Even with four issues in I’m still not quite sure how sold I am on Brian Michael Bendis’ retooling of Moon Knight with Alex Maleev.  I’m not a Moon Knight purist or anything like that, but I do feel like this new iteration of the character is definitely a departure from all prior versions of the character, and it can make reading this version distracting.

The premise of the book is simple enough, with Moon Knight moving out west to fight crime while also  making a thinly veiled televison show based upon his lief as a superhero.  But therein come the details, as Bendis has made this version of Marc Spector much more coherent, in some ways, than he was previously, as his alternate personalities are now that of Wolverine, Spider-Man and Captain America.  There’s no reason given as to why this is the case, we’re just meant to accept it as fact and move on.

I think part of the problem I’m having in reading this book is that Bendis is writing Moon Knight more like a more mentally deranged version of his Matt Murdock, only now transplanted to the West coast instead of being in New York.  I like seeing the interaction between Echo and Moon Knight, but the plot is moving so slowly, that at times I forget what the plot even is.  As with most Bendis-written stories, it does move slowly, although with a sense of purpose, which some of his most recent stuff lacks.  But there’s still something missing, and the dialogue feels a bit empty, by rote.

Alex Maleev’s artwork here is fantastic, it’s quite moody and atmospheric, and it helps save Bendis’ script at times, when a lesser artist just wouldn’t be able to handle the amount of dialogue in each panel.

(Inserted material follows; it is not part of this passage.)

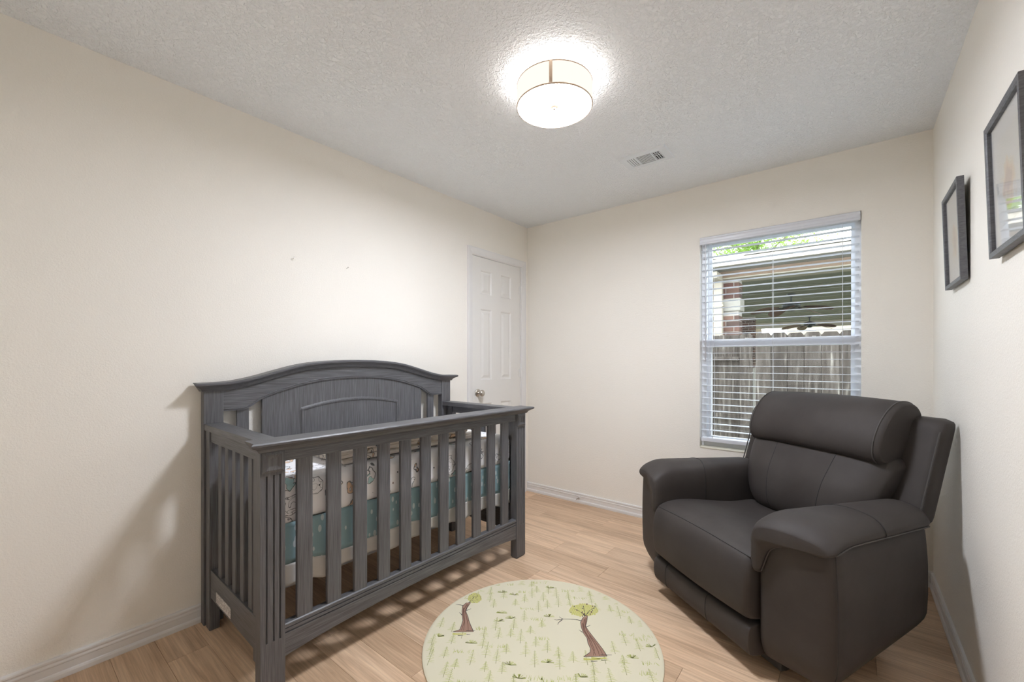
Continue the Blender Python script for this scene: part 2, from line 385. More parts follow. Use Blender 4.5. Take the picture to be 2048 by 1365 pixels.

Overall, it’s a frustrating book, which looks fantastic, but hasn’t really managed to lure me all the way in yet, because we’re not quite getting a good enough look at who Bendis’ Marc Spector really is.  The Bendis dialogue is heavy, although more at home here than in some of his more mainstream superhero books, but it does at times waste panels and pages on what ends up being nothing more than conversation fluff.